Tous les artistes et groupes de hip-hop importants d’aujourd’hui ont fait d’énormes progrès depuis plusieurs années, partant des scènes locales assez obscures et inconnues, pour se faire un public régional, national et international.
SL : J’ajouterais que les artistes importants sont Kanye West, Eminem, Lupe Fiasco et Atmosphere. Il n’y a pas tant de nouveaux groupes du Midwest qui explosent.
De quels artistes vous sentez-vous particulièrement proches ?

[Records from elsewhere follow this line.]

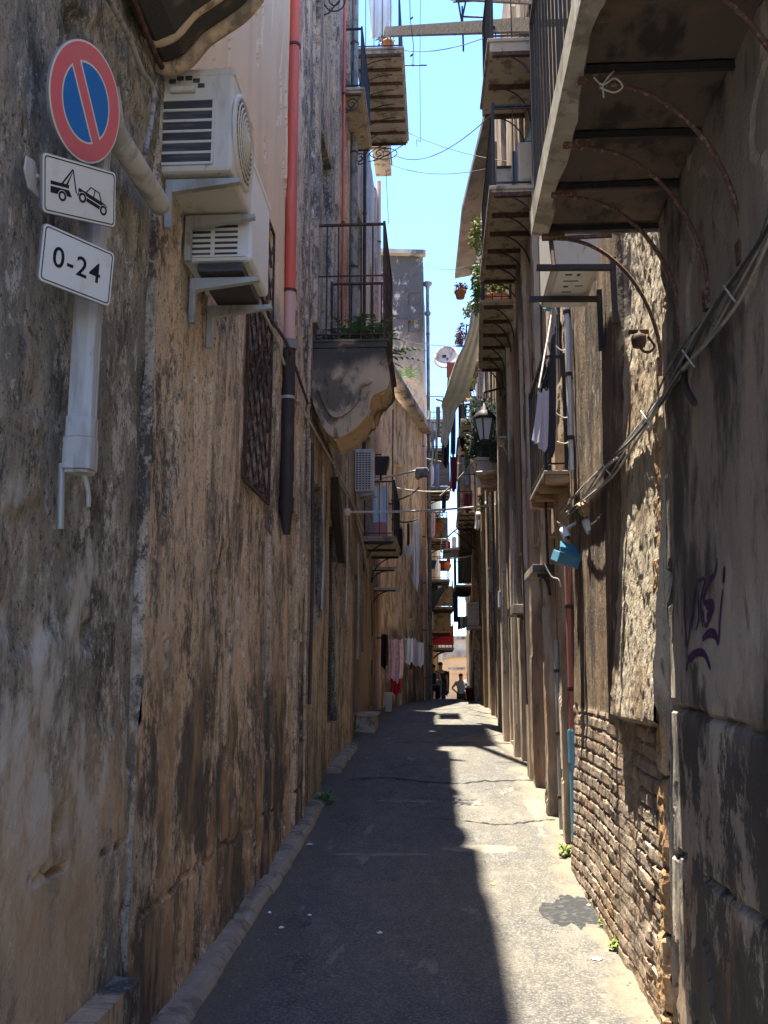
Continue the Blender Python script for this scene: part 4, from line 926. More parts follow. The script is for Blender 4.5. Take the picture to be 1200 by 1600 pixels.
ac_unit('grid fronted air conditioner under the stone corbel, above the blue curtained balcony',-1.29,P(583,735,14.8).x,14.8,15.2,P(565,768,14.8).z,P(565,702,14.8).z,'grid',fan=False)
ac_unit('air conditioner mounted on the yellow house, far left before the arch',P(664,980,32.5).x,P(677,980,32.5).x,32.5,33,P(670,982,32.5).z,P(670,956,32.5).z,'grid',fan=False,m=M_acwhite,br=False)
ac_unit('air conditioner hung above the red pot, far down the right side',P(731,978,24.3).x,P(749,978,24.3).x,24.3,24.8,P(740,977,24.3).z,P(740,941,24.3).z,'grid',fan=False,group='air conditioning units on the right side',br=False)
b=MB();zz_=P(740,977,24.3).z;b.box((P(729,978,24.3).x,24.25,zz_-.1),(1.2,24.85,zz_-.01));tag(b.build('wall_shelf',M_slab),'cement shelf carrying the far right air conditioner','shelf')
# unit seen from below on the right
z=P(950,418,5.4).z
t=ac_unit('dirty air conditioner on two steel arms beyond the big balcony, seen from below',.70,.99,5.47,6.1,z+.03,z+.56,'none',fan=False,group='air conditioning units on the right side',br=False)
b=MB();b.box((.74,5.50,z+.022),(.95,5.90,z+.029));
b.box((.76,5.94,z+.022),(.95,6.07,z+.029));b.build('base_tray',M_acwhite,t,bevel=.003)
b=MB();M3=Matrix(((1,0,0),(0,1,0),(0,0,1)))
for i,(x,y,w_,h_) in enumerate([(.79,5.42,.04,.02),(.86,5.42,.02,.03),(.79,5.52,.09,.012),(.80,5.60,.03,.02),(.87,5.6,.05,.01),(.80,5.69,.06,.01)]): b.box((x,y+.11,z+.019),(x+w_,y+.11+h_,z+.0215))
b.build('cut_marks',M_acdark,t)
for i,yy in enumerate((5.38,5.86)):
    b=MB();b.bar((.60,yy,z),(1.06,yy,z-.01),.035,.03);b.bar((1.045,yy,z-.35),(1.045,yy,z+.05),.03,.03)
    b.build('support_arm',M_iron,t)
b=MB();b.tube([(.70,5.36,z+.0),(.69,5.45,z+.28)],.014,6);b.bar((.64,5.4,z+.19),(1.05,5.4,z+.2),.02,.02);b.build('strap',M_rust,t)
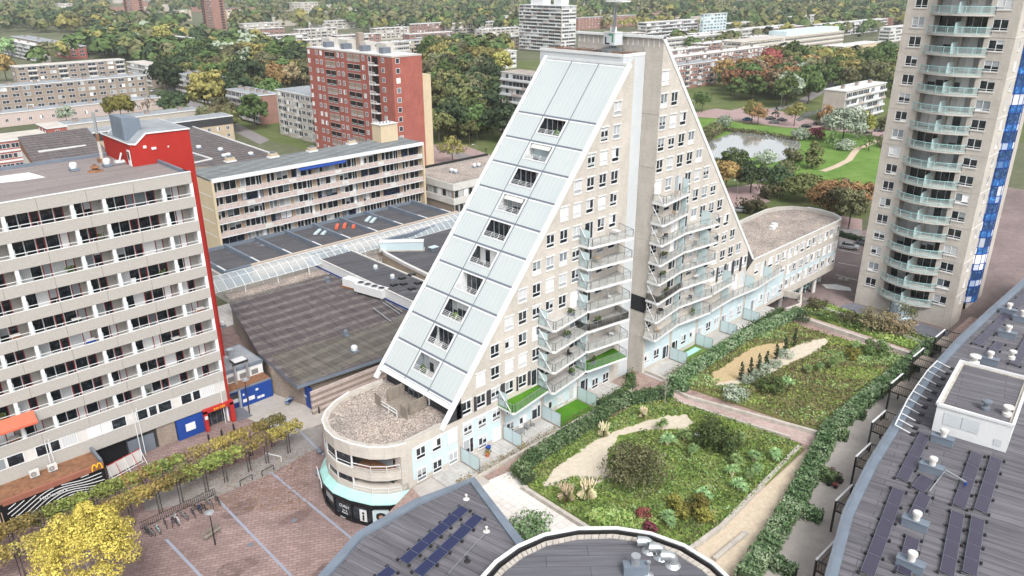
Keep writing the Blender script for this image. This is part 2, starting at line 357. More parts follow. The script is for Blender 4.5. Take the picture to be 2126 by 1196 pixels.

AC : Il y a pas mal de gens avec qui nous sommes amis, avec qui nous jouons et que nous admirons, mais honnêtement je ne peux pas dire que nous nous retrouvions parfaitement dans tous ces groupes ou artistes. Il semble qu’il y ait un regain de musique expérimentale dans les villes jumelles, et en particulier un regain basé sur le rap, ou fusionnant avec le rap d’une certaine manière. Pour en nommer quelques-uns : Eyedea & Abilities, P.O.S/Doomtree, Kristoff Krane/Abzorbr, No Bird Sing/Hyder Ali, Junkyard Empire…
SL : J’ai pas mal de connaissances dans la scène musicale mais peu sont vraiment des proches. Je ne veux pas en désigner une en particulier. Il n’y a aucun groupe avec qui je me sens artistiquement connecté.
Dans votre musique vous utilisez beaucoup de samples de jazz et de rythmes lourds. Même si les deux premiers albums sonnaient de manière punk et abrasive, "Ecce Beast" est plus doux. Comment expliquez vous ce virage, par le Ep "Midnight Pine" ?
SL : Je vis la nuit. Cela explique que je passe beaucoup de temps seul et au calme, ce qui a rendu ma musique plus méditative et nocturne. "Midnight Pine" en est le reflet.